Half an hour later, the girl and her two sisters were sitting on embroidered, velvet chairs, in their matching sunflower-yellow dresses, with blue headbands keeping their straight blond hair in check.  Their chairs were placed in a row, in front of the windows facing the large oval table around which every chair was taken. On the far side of the table, facing them was their father, mother and grandmother. An open book, about the size Moses’s Ten Commandments tablets was placed in front of her grandmother. The entire room was silent as they watched Queen Beatrix sign her name. Beatrix looked at her son sitting next to her and with proud, wrinkled eyes, she smiled and slid the heavy book over for him to sign. All of a sudden, behind her outside, the girl heard a thundering roar erupt from the crowd below. She looked behind her and then back to her parents. Their faces were wide with smiles, hearing the cheers and hollering. Beatrix squeezed Willem’s hand and he took his wife’s, and the three of them enjoyed this moment for which he had been preparing for his entire life. The people were ecstatic. They had a new king.

Last night, before her parents had left for the Queen’s last dinner, she had asked her father, “Papa, how long are you going to be king?” He looked at her in surprise, smiling and said, “I’m not sure. Why are you asking?” “Well, I want to plan, that’s all. I want to know when I’m up.” He gave a chuckle, and just shook his head. “I’ll let you know, don’t worry.”

After everyone around the table had added their signatures, the girl watched as her grandmother and her parents rose from the table. Her mother and father came over to them and the girls jumped up and threw their arms around them. As the balcony doors were opened, the noise from the crowd was deafening. Her parents straightened themselves out; Maxima reapplied lipstick and Willem took a sip of water from a glass handed to him by the valet. She watched as her parents and her grandmother went out onto the balcony, amid the roaring of the crowd. And then, she heard her grandmother’s strong voice, as it carried over the square, “I would like to introduce to you, King Willem-Alexander. King of the Netherlands.”

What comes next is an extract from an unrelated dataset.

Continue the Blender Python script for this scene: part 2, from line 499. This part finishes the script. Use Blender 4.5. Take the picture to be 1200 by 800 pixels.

The girl waited..and waited. It seemed like an eternity. Finally, her grandmother came back into the room, eyes searching and then setting on her’s, “Amalia.”


She didn’t think it could be possible, but as she and her sisters stepped out into the fresh air, the tens of thousands of people in the square cheered even louder. She laughed a little in the shock of it. Then she began to wave and wave and wave and wave. The crowd waved back, flags were flying, and millions of cameras were being held high, pointing at them. Her father, standing behind her, put his hand on her shoulder and squeezed it gently. The five of them stood in that moment, waving with gusto, eyes full of light, and wearing big, bright smiles. The waving continued and she remembered all of the things her mother had said to her over the past few days. Wave and smile, wave and smile. But all she wanted to think about was someday it will be her turn. I am the crown princess.



I started celebrating my birthday early this year. I figured why not kick things off by joining the biggest party I could find. So, I did, but instead of a birthday hat I wore a black fascinator.  And, along with fancy black pants and boots, I packed by bag with my notebook and camera and boarded the train for Amsterdam. Little did I know that I would be hopelessly under-dressed.  It seems that the one million other visitors for the king’s coronation had all agreed to wear the same thing. Every man, woman, child, and even one or two dogs were wearing some sort of orange crown. Big balloon crowns, mini headband crowns; glitzy, floppy, paper and plastic crowns. And all I had were feathers.